The labour market for professional footballers is frequently presented as one of the best-known examples of globalisation because of the high profile increase in the number of foreign footballers.

Yet research by LSE sociologist Dr Patrick McGovern finds that when it comes to buying foreign experience, English clubs prefer to shop close to home. Rather than become a truly global game, English football is merely adding a North European and Scandinavian flavour to its underlying mixture of Anglos and Celts.

In his analysis of 50 years of foreign signings, Dr McGovern concludes that: "Clubs recruit conservatively, with a clear tendency to hire those that most resemble domestic players (i.e. low risk foreigners). More specifically, the widely-cited trend of increasing diversity in player origins - more and more countries are represented in English football - masks an underlying trend in which the overwhelming majority of foreign players come from little more than a handful of countries."

His research reveals that:

* English clubs tend to draw heavily on those foreign sources that most resemble local sources in terms of language, style of football, culture and climate. The vast majority of overseas imports come from northern Europe (the Netherlands followed by Germany and, more recently, France), Scandinavia and English speaking parts of the British Commonwealth (Australia, Canada, the West Indies etc.).

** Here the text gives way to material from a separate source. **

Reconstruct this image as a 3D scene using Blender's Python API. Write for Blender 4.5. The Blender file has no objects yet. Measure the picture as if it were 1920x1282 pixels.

* The most dramatic change over the past half century has been the decline in the number of players purchased from Scottish clubs. In fact, if Scottish players are considered as "foreign" we find that more non-English footballers were hired in the immediate Post-War era (1946-1955) than at any time since. Since then the recruitment of Scottish footballers has fallen dramatically to the point where it was overtaken in the mid-1990s by the importation of overseas players.

* Players with more origins such as Africa or Latin America tend to be hired only after they have established reputations in other European leagues (e.g. Babayaro at Chelsea, previously at Anderlecht; Kanu at Arsenal, previously at Inter Milan and Ajax; Veron at Manchester United, previously at Lazio). Such risk averse behaviour is quite rational in a labour intensive industry where transfer fees and wages are by far the major costs.

* "Foreign" (i.e. non-English) managers tend to bring foreign players, especially from their country of origin. While Gerard Houllier and Arsene Wenger are probably the most well known contemporary examples the pattern is actually most firmly established among Scottish managers at English clubs who are twice as likely to import Scottish players as English managers. Consequently, the appointment of more overseas managers may bring the recruitment of overseas players to a new level (as they themselves act in a risk averse way by 'sticking to those they know').

* The largest elite clubs have hired almost two-thirds of all overseas players since the mid-1980s. Furthermore, only a handful of clubs have the resources to take the extra risk of hiring players directly from less-favoured sources (e.g. Latin America). This contrasts sharply with the recruitment of Scottish players from an earlier era, which was much more evenly distributed across clubs of all sizes.

Dr McGovern concludes: The hiring of overseas players has compounded inequality in playing resources and team performance, while adding a strong regional Northern European / Scandinavian flavour to English football."